* Data section *
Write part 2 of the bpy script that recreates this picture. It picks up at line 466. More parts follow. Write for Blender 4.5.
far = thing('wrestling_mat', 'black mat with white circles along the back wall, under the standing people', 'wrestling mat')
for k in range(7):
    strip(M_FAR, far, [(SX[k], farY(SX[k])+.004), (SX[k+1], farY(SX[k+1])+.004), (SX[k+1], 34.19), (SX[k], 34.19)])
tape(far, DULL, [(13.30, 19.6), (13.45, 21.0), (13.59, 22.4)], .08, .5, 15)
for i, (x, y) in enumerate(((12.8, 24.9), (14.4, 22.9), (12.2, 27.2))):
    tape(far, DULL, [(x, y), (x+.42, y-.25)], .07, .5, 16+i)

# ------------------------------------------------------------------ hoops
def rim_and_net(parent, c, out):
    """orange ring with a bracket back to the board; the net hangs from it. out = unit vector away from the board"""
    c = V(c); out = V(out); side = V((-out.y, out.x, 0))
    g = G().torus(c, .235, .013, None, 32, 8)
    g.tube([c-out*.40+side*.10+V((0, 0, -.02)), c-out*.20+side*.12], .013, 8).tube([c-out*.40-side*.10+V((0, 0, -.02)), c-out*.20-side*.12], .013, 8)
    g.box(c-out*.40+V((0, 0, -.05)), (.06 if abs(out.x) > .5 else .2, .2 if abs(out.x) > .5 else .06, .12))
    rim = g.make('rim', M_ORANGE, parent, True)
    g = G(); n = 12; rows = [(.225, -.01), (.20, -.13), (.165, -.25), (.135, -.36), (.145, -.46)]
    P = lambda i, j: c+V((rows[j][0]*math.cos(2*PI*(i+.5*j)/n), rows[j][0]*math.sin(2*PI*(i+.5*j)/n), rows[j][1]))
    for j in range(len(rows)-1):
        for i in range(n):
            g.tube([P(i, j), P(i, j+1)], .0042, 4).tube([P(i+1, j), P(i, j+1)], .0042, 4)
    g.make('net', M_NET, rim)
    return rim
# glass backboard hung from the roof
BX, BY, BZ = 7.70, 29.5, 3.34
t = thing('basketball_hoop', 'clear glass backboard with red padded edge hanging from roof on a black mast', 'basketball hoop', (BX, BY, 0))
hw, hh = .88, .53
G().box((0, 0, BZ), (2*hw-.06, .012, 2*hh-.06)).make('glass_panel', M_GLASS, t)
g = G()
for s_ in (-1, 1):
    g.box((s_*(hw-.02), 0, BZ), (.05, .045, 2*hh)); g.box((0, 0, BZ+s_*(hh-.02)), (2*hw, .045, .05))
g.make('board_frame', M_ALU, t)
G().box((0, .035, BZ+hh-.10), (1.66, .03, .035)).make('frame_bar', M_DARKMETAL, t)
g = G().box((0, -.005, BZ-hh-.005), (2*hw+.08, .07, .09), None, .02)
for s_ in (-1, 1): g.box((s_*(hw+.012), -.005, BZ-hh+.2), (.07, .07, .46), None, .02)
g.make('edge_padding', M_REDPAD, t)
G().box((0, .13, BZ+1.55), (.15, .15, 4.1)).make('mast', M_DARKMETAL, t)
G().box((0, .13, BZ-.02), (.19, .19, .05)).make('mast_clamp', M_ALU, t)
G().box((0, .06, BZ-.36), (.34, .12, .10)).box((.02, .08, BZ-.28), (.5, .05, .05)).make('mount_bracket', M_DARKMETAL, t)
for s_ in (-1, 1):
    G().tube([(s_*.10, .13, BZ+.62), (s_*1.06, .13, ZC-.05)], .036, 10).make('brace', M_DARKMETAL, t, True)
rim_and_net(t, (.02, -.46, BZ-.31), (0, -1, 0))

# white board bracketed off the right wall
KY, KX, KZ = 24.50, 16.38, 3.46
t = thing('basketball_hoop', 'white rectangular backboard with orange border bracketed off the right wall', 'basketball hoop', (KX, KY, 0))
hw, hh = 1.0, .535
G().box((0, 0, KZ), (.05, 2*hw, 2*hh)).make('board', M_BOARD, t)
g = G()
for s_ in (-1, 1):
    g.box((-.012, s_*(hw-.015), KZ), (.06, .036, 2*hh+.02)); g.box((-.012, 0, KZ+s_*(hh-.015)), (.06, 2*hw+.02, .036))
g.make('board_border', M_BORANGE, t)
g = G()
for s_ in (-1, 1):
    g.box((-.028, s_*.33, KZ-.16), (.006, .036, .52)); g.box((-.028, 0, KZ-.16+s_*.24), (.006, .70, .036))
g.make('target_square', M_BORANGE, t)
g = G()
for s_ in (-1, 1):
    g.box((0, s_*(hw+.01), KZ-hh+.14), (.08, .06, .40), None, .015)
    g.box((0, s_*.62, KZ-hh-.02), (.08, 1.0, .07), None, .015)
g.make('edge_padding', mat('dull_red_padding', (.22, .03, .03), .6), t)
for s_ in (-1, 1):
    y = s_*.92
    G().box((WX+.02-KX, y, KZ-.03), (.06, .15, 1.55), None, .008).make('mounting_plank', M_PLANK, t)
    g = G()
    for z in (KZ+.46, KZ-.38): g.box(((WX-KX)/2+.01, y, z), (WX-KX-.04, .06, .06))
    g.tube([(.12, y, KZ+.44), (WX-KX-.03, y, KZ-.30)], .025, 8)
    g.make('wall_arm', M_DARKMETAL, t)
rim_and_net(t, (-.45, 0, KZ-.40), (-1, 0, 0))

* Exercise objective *
Reproduce all of the material above word for word.

* Output for this exercise *
Write part 2 of the bpy script that recreates this picture. It picks up at line 466. More parts follow. Write for Blender 4.5.
far = thing('wrestling_mat', 'black mat with white circles along the back wall, under the standing people', 'wrestling mat')
for k in range(7):
    strip(M_FAR, far, [(SX[k], farY(SX[k])+.004), (SX[k+1], farY(SX[k+1])+.004), (SX[k+1], 34.19), (SX[k], 34.19)])
tape(far, DULL, [(13.30, 19.6), (13.45, 21.0), (13.59, 22.4)], .08, .5, 15)
for i, (x, y) in enumerate(((12.8, 24.9), (14.4, 22.9), (12.2, 27.2))):
    tape(far, DULL, [(x, y), (x+.42, y-.25)], .07, .5, 16+i)

# ------------------------------------------------------------------ hoops
def rim_and_net(parent, c, out):
    """orange ring with a bracket back to the board; the net hangs from it. out = unit vector away from the board"""
    c = V(c); out = V(out); side = V((-out.y, out.x, 0))
    g = G().torus(c, .235, .013, None, 32, 8)
    g.tube([c-out*.40+side*.10+V((0, 0, -.02)), c-out*.20+side*.12], .013, 8).tube([c-out*.40-side*.10+V((0, 0, -.02)), c-out*.20-side*.12], .013, 8)
    g.box(c-out*.40+V((0, 0, -.05)), (.06 if abs(out.x) > .5 else .2, .2 if abs(out.x) > .5 else .06, .12))
    rim = g.make('rim', M_ORANGE, parent, True)
    g = G(); n = 12; rows = [(.225, -.01), (.20, -.13), (.165, -.25), (.135, -.36), (.145, -.46)]
    P = lambda i, j: c+V((rows[j][0]*math.cos(2*PI*(i+.5*j)/n), rows[j][0]*math.sin(2*PI*(i+.5*j)/n), rows[j][1]))
    for j in range(len(rows)-1):
        for i in range(n):
            g.tube([P(i, j), P(i, j+1)], .0042, 4).tube([P(i+1, j), P(i, j+1)], .0042, 4)
    g.make('net', M_NET, rim)
    return rim
# glass backboard hung from the roof
BX, BY, BZ = 7.70, 29.5, 3.34
t = thing('basketball_hoop', 'clear glass backboard with red padded edge hanging from roof on a black mast', 'basketball hoop', (BX, BY, 0))
hw, hh = .88, .53
G().box((0, 0, BZ), (2*hw-.06, .012, 2*hh-.06)).make('glass_panel', M_GLASS, t)
g = G()
for s_ in (-1, 1):
    g.box((s_*(hw-.02), 0, BZ), (.05, .045, 2*hh)); g.box((0, 0, BZ+s_*(hh-.02)), (2*hw, .045, .05))
g.make('board_frame', M_ALU, t)
G().box((0, .035, BZ+hh-.10), (1.66, .03, .035)).make('frame_bar', M_DARKMETAL, t)
g = G().box((0, -.005, BZ-hh-.005), (2*hw+.08, .07, .09), None, .02)
for s_ in (-1, 1): g.box((s_*(hw+.012), -.005, BZ-hh+.2), (.07, .07, .46), None, .02)
g.make('edge_padding', M_REDPAD, t)
G().box((0, .13, BZ+1.55), (.15, .15, 4.1)).make('mast', M_DARKMETAL, t)
G().box((0, .13, BZ-.02), (.19, .19, .05)).make('mast_clamp', M_ALU, t)
G().box((0, .06, BZ-.36), (.34, .12, .10)).box((.02, .08, BZ-.28), (.5, .05, .05)).make('mount_bracket', M_DARKMETAL, t)
for s_ in (-1, 1):
    G().tube([(s_*.10, .13, BZ+.62), (s_*1.06, .13, ZC-.05)], .036, 10).make('brace', M_DARKMETAL, t, True)
rim_and_net(t, (.02, -.46, BZ-.31), (0, -1, 0))

# white board bracketed off the right wall
KY, KX, KZ = 24.50, 16.38, 3.46
t = thing('basketball_hoop', 'white rectangular backboard with orange border bracketed off the right wall', 'basketball hoop', (KX, KY, 0))
hw, hh = 1.0, .535
G().box((0, 0, KZ), (.05, 2*hw, 2*hh)).make('board', M_BOARD, t)
g = G()
for s_ in (-1, 1):
    g.box((-.012, s_*(hw-.015), KZ), (.06, .036, 2*hh+.02)); g.box((-.012, 0, KZ+s_*(hh-.015)), (.06, 2*hw+.02, .036))
g.make('board_border', M_BORANGE, t)
g = G()
for s_ in (-1, 1):
    g.box((-.028, s_*.33, KZ-.16), (.006, .036, .52)); g.box((-.028, 0, KZ-.16+s_*.24), (.006, .70, .036))
g.make('target_square', M_BORANGE, t)
g = G()
for s_ in (-1, 1):
    g.box((0, s_*(hw+.01), KZ-hh+.14), (.08, .06, .40), None, .015)
    g.box((0, s_*.62, KZ-hh-.02), (.08, 1.0, .07), None, .015)
g.make('edge_padding', mat('dull_red_padding', (.22, .03, .03), .6), t)
for s_ in (-1, 1):
    y = s_*.92
    G().box((WX+.02-KX, y, KZ-.03), (.06, .15, 1.55), None, .008).make('mounting_plank', M_PLANK, t)
    g = G()
    for z in (KZ+.46, KZ-.38): g.box(((WX-KX)/2+.01, y, z), (WX-KX-.04, .06, .06))
    g.tube([(.12, y, KZ+.44), (WX-KX-.03, y, KZ-.30)], .025, 8)
    g.make('wall_arm', M_DARKMETAL, t)
rim_and_net(t, (-.45, 0, KZ-.40), (-1, 0, 0))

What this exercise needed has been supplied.